Your task -
Leave out the pictures, and write out exactly the lines from the beginning of the material to the line holding "SP, CP = math.sin(PITCH), math.cos(PITCH)", that line included, and nothing else.

★ ★ ★ ★

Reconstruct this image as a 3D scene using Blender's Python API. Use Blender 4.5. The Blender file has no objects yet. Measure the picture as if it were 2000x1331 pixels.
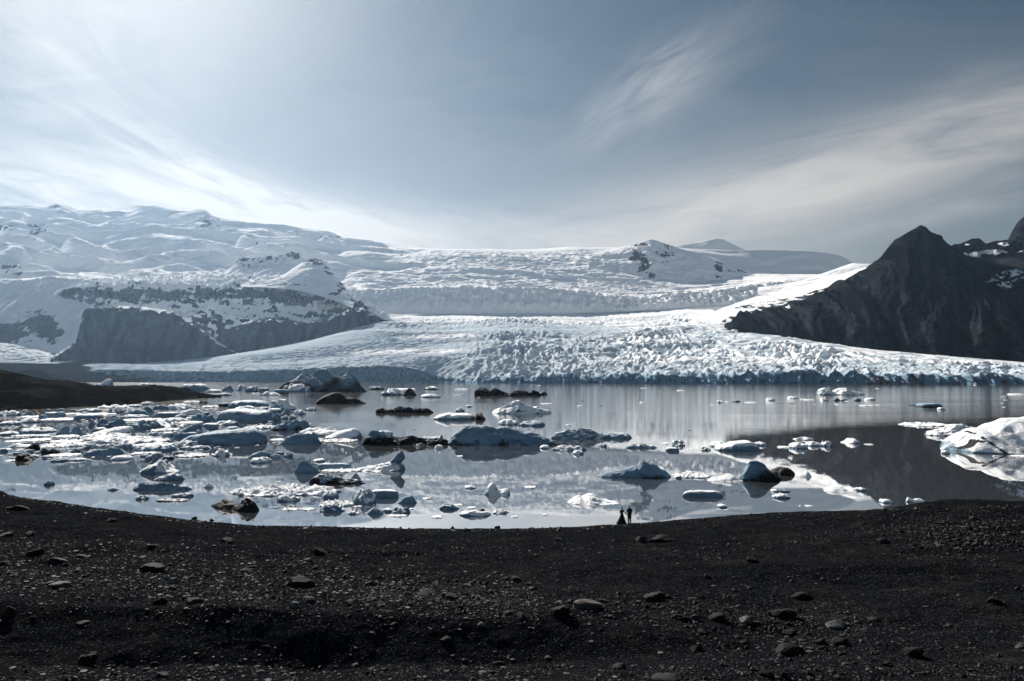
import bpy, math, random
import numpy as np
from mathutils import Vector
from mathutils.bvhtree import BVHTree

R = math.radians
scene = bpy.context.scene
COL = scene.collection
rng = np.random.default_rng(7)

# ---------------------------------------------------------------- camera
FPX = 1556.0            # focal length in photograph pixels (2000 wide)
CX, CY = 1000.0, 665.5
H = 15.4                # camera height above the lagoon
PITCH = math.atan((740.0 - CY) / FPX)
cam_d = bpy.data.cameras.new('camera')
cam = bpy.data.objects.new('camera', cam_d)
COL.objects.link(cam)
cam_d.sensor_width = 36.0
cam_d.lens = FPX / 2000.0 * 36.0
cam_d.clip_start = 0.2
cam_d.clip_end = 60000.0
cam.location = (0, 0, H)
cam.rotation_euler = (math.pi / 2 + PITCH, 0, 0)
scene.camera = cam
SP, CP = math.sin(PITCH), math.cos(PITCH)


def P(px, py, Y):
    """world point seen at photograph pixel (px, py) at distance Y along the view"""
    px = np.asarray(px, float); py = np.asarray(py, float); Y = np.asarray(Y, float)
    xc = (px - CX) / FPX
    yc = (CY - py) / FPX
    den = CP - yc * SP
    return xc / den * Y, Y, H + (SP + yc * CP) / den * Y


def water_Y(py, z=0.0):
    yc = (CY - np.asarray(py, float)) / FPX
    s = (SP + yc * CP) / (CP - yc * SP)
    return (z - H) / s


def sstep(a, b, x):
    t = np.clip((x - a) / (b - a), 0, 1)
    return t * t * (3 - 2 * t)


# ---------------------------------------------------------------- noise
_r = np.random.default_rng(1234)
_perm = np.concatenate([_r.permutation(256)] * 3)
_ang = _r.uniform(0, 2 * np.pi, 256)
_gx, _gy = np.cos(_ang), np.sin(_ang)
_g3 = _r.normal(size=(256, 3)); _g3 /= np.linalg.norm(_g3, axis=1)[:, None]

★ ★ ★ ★

Written answer -
Reconstruct this image as a 3D scene using Blender's Python API. Use Blender 4.5. The Blender file has no objects yet. Measure the picture as if it were 2000x1331 pixels.
import bpy, math, random
import numpy as np
from mathutils import Vector
from mathutils.bvhtree import BVHTree

R = math.radians
scene = bpy.context.scene
COL = scene.collection
rng = np.random.default_rng(7)

# ---------------------------------------------------------------- camera
FPX = 1556.0            # focal length in photograph pixels (2000 wide)
CX, CY = 1000.0, 665.5
H = 15.4                # camera height above the lagoon
PITCH = math.atan((740.0 - CY) / FPX)
cam_d = bpy.data.cameras.new('camera')
cam = bpy.data.objects.new('camera', cam_d)
COL.objects.link(cam)
cam_d.sensor_width = 36.0
cam_d.lens = FPX / 2000.0 * 36.0
cam_d.clip_start = 0.2
cam_d.clip_end = 60000.0
cam.location = (0, 0, H)
cam.rotation_euler = (math.pi / 2 + PITCH, 0, 0)
scene.camera = cam
SP, CP = math.sin(PITCH), math.cos(PITCH)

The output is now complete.